* **INSTRUCTION**
Search the listing below for the word "script" and copy each line that holds it.

* **EXTRACTED INFORMATION**
================

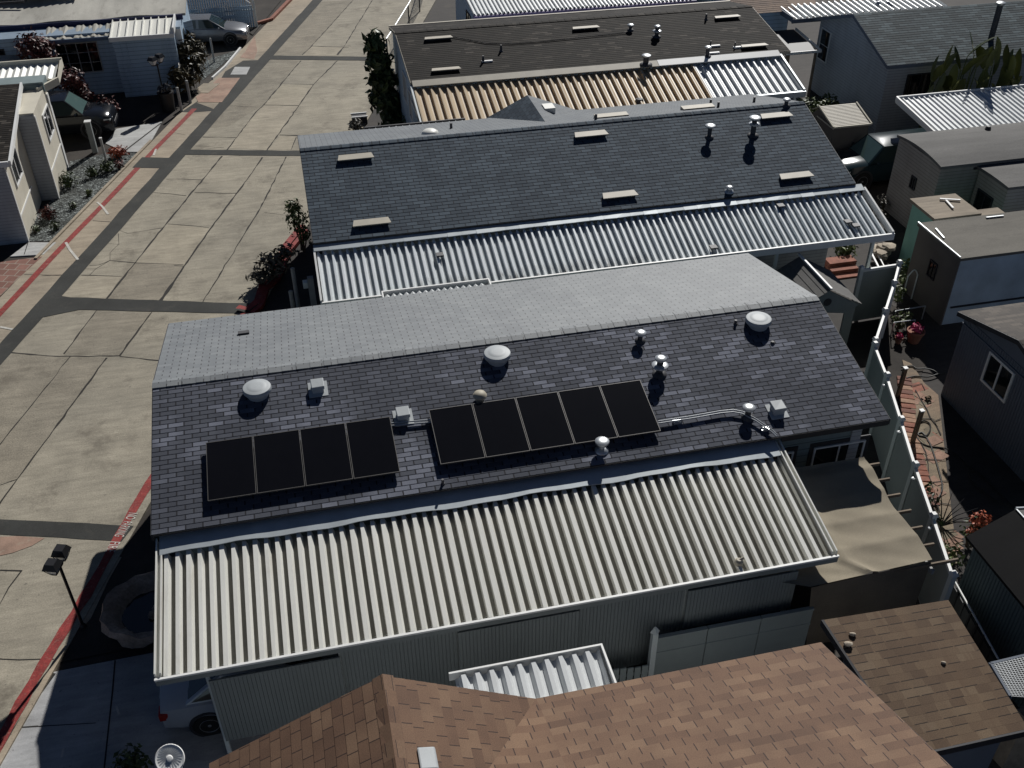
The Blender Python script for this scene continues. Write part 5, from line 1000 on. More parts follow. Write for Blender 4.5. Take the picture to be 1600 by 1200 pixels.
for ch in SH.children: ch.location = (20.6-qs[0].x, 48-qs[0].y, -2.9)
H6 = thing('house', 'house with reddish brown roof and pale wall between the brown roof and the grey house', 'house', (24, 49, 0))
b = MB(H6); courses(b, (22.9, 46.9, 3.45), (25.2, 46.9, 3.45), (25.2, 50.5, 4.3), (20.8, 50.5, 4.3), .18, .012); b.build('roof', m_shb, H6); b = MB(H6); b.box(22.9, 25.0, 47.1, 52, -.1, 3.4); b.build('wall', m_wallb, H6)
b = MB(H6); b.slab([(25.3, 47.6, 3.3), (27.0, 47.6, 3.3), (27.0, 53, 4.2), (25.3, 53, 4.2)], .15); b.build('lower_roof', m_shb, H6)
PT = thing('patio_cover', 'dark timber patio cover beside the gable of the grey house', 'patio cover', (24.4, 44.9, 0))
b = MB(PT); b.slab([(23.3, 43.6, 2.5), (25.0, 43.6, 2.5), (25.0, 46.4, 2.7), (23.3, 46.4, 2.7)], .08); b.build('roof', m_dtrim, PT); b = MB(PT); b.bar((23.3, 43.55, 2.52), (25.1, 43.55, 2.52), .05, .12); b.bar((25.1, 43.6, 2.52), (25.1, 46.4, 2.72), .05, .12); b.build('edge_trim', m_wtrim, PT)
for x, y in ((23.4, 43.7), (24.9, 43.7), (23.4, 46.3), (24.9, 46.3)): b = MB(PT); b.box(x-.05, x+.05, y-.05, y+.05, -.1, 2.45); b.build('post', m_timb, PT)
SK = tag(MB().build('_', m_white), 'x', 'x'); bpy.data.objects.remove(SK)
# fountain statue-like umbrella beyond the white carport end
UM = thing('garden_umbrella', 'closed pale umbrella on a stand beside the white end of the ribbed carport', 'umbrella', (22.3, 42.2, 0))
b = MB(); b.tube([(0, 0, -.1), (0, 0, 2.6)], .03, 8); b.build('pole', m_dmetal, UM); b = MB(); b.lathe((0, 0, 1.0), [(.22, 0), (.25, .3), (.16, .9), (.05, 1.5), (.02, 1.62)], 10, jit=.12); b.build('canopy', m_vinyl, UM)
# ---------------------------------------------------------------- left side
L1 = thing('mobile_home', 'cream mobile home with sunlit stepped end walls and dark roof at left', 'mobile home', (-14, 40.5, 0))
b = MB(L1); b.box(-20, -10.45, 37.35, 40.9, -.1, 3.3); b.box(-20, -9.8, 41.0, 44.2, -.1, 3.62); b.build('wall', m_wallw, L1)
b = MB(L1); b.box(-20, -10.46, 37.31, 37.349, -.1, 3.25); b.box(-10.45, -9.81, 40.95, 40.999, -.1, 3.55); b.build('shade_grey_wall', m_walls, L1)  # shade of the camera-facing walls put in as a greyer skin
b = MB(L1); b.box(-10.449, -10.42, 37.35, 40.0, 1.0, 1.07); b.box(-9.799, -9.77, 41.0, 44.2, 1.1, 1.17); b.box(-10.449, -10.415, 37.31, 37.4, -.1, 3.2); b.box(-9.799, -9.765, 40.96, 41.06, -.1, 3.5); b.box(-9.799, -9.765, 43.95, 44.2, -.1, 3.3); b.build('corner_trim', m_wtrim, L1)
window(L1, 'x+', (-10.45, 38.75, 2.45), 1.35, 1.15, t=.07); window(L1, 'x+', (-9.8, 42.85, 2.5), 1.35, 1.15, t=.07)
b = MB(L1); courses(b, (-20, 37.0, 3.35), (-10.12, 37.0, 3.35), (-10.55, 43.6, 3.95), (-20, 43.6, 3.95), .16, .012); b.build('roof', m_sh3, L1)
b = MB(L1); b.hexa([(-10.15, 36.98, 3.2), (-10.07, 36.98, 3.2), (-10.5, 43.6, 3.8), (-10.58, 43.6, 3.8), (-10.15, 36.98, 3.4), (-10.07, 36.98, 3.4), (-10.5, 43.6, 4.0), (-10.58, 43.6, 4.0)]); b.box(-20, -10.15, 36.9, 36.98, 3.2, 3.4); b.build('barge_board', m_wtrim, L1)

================

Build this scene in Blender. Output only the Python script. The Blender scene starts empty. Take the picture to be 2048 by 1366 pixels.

================

* **PROBLEM SOLUTION**
The Blender Python script for this scene continues. Write part 5, from line 1000 on. More parts follow. Write for Blender 4.5. Take the picture to be 1600 by 1200 pixels.
Build this scene in Blender. Output only the Python script. The Blender scene starts empty. Take the picture to be 2048 by 1366 pixels.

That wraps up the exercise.